28 October 2016

Prime Minister pays visit to Danish startups in South Korea


Prime Minister Lars Løkke Rasmussen met with Danish students from the University of Copenhagen and Copenhagen Business School on a recent visit to South Korea. One of the primary agenda topics was the South Korean startup scene and the South Korean government’s actions to improve conditions for start-ups – and in particular, for student entrepreneurs.

By Lisa Swan Baltzer Parsberg, Communications Officer, Innovation HUB & Climate-KIC, The Faculty of Science, University of Copenhagen.

Danish Prime Minister Lars Løkke Rasmussen with Danish and South Korean students.

Danish Prime Minister Lars Løkke Rasmussen attended the Student Entrepreneurship Seminar in connection with being presented an honorary doctorate from Yonsei University in South Korea.  

At the seminar, Danish startup Bundle and South Korean startup Nara Space Technology pitched ideas and Prime Minister Rasmussen delivered a presentation. He then discussed the startups with the students.

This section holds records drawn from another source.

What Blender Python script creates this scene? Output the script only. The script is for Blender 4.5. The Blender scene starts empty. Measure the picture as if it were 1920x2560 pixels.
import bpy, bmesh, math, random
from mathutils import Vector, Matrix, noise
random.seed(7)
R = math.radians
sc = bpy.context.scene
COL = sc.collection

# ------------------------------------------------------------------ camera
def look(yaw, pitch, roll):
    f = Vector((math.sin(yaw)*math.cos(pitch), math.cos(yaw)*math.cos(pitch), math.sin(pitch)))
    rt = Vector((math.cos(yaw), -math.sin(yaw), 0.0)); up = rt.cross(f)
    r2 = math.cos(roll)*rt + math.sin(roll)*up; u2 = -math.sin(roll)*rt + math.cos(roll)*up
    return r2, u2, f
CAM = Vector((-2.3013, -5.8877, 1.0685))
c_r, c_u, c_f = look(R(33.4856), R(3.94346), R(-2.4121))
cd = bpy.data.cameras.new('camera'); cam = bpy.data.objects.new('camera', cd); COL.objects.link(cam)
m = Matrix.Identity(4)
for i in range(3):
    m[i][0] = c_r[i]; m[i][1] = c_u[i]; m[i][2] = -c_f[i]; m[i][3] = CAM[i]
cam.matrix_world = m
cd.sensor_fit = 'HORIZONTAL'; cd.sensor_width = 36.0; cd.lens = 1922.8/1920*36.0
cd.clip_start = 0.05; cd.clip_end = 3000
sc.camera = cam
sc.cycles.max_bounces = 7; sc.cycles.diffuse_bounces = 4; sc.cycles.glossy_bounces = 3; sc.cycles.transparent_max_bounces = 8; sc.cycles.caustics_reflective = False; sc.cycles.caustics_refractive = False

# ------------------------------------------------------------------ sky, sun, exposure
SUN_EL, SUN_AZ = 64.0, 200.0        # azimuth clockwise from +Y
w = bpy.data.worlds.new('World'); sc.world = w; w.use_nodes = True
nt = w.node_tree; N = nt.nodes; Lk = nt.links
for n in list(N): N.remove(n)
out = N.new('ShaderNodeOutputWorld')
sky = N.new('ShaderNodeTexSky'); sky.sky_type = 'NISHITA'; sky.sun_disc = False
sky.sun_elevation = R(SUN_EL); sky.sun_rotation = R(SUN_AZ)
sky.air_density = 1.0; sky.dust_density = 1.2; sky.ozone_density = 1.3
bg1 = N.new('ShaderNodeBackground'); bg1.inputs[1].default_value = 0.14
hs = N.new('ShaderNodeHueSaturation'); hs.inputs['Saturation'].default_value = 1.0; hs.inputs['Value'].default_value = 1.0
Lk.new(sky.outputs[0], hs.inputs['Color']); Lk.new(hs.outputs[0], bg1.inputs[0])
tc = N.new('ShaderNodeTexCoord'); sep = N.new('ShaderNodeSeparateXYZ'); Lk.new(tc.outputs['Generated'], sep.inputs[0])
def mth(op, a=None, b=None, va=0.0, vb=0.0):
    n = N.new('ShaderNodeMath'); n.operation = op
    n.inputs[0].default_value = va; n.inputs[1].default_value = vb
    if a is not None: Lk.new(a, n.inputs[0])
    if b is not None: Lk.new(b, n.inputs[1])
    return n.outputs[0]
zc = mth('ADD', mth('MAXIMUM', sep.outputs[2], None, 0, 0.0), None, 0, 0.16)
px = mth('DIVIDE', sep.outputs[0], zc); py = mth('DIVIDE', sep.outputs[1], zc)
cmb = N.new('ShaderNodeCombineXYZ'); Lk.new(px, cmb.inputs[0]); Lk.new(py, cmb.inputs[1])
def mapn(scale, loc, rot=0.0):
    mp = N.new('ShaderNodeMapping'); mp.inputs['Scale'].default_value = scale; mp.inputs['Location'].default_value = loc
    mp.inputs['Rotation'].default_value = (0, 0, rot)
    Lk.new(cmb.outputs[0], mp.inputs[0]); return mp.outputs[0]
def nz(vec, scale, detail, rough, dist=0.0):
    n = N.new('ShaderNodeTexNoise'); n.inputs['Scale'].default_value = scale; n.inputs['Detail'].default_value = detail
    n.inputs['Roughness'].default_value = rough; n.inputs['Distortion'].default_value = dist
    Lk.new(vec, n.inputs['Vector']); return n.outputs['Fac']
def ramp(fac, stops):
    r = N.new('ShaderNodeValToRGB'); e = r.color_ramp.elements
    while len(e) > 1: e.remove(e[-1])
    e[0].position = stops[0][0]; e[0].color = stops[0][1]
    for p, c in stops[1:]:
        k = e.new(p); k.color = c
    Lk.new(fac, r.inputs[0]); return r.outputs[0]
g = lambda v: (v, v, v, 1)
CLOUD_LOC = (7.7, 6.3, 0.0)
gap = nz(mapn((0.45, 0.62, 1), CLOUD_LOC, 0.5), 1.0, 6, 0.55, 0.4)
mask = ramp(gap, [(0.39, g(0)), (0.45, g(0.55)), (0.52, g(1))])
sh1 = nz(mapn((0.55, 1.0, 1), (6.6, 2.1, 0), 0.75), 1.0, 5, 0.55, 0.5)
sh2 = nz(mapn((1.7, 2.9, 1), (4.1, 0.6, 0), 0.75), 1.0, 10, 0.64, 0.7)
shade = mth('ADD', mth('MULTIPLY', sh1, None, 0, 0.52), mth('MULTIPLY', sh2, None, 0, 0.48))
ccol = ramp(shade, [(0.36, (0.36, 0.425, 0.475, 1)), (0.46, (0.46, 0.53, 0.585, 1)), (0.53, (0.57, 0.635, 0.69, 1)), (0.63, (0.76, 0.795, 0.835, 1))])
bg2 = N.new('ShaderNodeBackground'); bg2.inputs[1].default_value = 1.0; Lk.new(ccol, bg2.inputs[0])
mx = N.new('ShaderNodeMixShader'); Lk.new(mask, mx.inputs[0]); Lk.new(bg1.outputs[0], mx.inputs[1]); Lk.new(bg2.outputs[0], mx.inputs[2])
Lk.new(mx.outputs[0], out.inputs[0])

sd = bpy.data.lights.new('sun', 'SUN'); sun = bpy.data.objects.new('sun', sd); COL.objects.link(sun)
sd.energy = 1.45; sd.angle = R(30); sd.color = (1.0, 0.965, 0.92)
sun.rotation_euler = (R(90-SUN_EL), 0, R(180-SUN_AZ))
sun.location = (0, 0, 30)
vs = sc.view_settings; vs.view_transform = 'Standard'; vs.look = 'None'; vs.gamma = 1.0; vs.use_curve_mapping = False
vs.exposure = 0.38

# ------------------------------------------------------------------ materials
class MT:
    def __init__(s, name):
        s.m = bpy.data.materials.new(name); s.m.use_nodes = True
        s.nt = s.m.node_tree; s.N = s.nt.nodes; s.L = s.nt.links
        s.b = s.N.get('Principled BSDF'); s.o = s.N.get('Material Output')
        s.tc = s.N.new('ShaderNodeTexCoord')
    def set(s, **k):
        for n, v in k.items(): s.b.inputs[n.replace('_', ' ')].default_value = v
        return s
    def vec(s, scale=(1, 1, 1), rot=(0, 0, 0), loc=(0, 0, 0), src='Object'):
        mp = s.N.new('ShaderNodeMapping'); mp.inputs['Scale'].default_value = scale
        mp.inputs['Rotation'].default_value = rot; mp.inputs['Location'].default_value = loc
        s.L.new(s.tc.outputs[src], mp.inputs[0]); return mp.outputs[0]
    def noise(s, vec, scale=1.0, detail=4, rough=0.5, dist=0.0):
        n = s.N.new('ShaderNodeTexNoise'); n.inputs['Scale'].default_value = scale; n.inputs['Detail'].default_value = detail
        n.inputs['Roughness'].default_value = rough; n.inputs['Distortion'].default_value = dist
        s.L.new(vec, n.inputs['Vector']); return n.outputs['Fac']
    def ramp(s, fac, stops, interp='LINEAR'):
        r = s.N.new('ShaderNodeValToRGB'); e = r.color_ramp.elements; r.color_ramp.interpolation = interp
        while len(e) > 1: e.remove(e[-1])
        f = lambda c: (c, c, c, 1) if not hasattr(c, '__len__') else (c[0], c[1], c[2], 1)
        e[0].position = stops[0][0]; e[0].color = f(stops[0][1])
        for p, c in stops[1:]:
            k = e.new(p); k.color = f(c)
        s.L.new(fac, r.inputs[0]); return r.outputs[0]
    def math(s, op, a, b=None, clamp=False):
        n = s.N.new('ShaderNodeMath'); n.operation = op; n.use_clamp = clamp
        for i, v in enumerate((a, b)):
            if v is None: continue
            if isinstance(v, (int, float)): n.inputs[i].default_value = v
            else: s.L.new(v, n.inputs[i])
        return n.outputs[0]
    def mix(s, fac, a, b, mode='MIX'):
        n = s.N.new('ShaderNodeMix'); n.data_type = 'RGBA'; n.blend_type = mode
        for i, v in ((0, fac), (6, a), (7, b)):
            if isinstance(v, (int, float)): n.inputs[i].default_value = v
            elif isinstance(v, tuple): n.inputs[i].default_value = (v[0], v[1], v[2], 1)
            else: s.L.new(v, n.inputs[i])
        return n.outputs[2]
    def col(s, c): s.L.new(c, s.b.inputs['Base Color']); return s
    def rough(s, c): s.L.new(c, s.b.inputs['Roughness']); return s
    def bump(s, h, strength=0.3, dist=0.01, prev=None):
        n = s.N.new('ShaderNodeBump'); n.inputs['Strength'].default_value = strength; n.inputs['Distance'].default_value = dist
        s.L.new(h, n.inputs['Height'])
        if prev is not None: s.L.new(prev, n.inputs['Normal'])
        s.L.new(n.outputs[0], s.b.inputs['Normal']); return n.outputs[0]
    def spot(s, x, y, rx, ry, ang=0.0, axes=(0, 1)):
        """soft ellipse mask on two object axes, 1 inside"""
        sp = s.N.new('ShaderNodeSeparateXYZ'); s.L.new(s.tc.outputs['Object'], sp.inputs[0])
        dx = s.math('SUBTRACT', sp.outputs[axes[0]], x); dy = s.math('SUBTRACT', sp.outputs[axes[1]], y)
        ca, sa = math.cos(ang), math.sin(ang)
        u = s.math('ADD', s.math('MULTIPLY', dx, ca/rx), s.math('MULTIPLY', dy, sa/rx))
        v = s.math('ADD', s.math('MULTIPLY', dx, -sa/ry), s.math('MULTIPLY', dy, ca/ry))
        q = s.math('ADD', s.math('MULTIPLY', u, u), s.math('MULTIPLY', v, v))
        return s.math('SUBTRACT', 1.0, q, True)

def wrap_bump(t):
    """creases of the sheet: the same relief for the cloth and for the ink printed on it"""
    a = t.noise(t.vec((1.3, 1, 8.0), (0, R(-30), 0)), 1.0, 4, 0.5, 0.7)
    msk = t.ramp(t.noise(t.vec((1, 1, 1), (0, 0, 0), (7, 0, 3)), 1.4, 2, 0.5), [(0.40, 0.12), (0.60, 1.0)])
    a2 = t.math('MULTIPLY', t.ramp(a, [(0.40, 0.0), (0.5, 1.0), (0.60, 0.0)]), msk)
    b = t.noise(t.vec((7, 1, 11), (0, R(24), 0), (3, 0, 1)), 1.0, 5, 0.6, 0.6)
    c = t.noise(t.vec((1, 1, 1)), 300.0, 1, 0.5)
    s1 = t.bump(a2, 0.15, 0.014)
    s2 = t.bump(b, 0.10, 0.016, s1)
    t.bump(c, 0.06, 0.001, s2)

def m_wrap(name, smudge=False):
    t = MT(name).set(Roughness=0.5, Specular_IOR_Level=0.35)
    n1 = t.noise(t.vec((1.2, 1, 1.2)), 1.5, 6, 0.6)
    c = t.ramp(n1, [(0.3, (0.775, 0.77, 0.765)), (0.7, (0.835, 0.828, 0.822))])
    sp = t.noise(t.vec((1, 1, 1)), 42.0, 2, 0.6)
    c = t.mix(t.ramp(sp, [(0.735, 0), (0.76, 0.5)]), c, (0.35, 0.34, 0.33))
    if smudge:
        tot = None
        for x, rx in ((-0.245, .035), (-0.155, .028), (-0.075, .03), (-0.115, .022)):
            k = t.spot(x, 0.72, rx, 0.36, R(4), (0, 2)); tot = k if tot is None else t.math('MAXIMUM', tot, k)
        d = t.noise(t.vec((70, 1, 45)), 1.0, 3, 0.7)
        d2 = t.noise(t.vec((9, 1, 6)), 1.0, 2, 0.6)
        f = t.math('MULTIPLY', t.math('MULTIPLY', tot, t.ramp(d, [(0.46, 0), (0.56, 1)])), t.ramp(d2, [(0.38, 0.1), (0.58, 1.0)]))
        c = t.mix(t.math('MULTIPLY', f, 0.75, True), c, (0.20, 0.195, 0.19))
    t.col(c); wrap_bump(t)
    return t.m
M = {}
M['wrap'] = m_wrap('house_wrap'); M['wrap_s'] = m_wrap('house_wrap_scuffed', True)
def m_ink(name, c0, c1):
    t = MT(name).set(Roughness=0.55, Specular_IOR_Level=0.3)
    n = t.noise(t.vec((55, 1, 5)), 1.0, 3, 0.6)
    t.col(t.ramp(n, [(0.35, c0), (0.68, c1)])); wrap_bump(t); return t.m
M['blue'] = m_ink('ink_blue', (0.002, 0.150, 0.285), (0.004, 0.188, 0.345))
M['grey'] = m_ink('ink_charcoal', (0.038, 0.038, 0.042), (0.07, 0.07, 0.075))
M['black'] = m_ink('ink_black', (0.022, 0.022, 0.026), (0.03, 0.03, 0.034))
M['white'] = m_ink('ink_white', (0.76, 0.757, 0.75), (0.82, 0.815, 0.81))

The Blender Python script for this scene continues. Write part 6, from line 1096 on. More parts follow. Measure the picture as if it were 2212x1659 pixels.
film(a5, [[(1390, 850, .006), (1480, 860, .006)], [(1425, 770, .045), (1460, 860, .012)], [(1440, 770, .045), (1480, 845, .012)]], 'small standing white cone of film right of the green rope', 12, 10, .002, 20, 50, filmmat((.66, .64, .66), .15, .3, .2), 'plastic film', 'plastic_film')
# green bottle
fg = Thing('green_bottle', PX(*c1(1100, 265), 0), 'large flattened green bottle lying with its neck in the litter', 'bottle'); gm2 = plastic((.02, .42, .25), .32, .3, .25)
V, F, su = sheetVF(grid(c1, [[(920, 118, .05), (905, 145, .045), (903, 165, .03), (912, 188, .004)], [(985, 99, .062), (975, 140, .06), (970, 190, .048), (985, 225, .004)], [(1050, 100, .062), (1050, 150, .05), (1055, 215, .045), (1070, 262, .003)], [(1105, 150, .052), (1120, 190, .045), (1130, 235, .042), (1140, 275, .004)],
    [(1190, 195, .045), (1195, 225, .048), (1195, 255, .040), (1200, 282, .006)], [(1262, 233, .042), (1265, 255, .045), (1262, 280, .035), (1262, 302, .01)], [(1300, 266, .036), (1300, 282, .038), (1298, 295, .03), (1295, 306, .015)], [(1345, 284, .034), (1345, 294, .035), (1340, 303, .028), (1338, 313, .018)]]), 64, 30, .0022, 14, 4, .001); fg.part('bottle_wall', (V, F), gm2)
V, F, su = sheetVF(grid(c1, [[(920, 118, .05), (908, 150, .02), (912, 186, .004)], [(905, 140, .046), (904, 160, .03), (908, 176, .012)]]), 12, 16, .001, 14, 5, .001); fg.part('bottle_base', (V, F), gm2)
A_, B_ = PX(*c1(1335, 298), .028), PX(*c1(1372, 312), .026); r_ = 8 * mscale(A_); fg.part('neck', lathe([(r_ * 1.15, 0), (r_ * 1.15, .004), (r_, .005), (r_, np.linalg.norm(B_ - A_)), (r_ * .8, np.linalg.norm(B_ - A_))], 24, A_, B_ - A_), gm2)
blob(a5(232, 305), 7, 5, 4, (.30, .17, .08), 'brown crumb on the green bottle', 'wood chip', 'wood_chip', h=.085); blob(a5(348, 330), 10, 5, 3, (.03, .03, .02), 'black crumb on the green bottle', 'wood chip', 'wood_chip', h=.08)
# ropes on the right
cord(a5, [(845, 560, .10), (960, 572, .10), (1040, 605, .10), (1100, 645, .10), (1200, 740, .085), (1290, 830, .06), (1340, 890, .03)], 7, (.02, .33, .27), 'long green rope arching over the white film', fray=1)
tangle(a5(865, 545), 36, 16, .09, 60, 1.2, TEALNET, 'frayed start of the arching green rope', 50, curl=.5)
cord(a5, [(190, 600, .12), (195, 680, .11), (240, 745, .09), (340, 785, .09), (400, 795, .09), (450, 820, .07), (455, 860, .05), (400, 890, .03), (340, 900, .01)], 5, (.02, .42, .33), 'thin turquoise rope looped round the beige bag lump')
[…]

While in South Korea, the students who participated in the Student Entrepreneurship Seminar sparred with their Korean peers and met with Korean stakeholders, businesspeople and professors. The Danish and Korean startups helped each other develop ideas and adapt concepts for their respective Asian the European marketplaces. There was a great deal of sharing cultural understandings, the creation of possible business relationships – and not least – the establishment of personal contacts and networks among parties.

The South Korea trip was organized by the University of Copenhagen, the UCPH Innovation Hub, CBS, Yonsei University, the YES Foundation and the Danish Embassy in South Korea.

South Korean President Park Geun-hye has placed the "creative economy" at the top of her agenda. 

“Our President is very occupied with the 'creative economy' – that is, we must play a part in shaping or creating the economy. As such, startups are capturing a tremendous amount of attention from the South Korean government, major South Korean firms including Samsung and Hyundai, and not least, from students and youth interested in staring their own businesses,” explains Yonsei Enterprise Foundation director Hong-Gyoo Sohn.

The YES Foundation is a combined office community and business incubator based at Yonsei University and home to a large number of South Korean startups. Roughly 50 startups are currently associated with the YES Foundation, ten of which are student-based and use the facilities free of charge.

In addition to the Yonsei University office community, the YES Foundation has similar facilities in Seoul and in other large cities around the world where thriving startup scenes are found.

Focus on business

The South Korean Government has decided that students may take a break of up to two years from their studies if they are in the process of starting their own business. Furthermore, increased attention is being paid to soliciting funding for office communities that house startups. At universities, courses focussing on innovation, entrepreneurship and technological development are being established . On the political end, an effort is being made to understand the best means of attracting foreign startups to South Korea.

Foreign startups welcome

Rehoboth is a partially government-funded project that aims to create a community and office community for early stage foreign startups (1-3 years) wanting to come to South Korea. Rehoboth helps foreign startups get going, connects them with appropriate networks and can, for example, help find English speaking contacts, a potential challenge for new arrivals. Besides offering help to foreign startups, the startups receive 10,000 dollars in funding and the chance to participate in sponsored trips abroad. The project is relatively new, and so far, recruitment has been through Younoodle.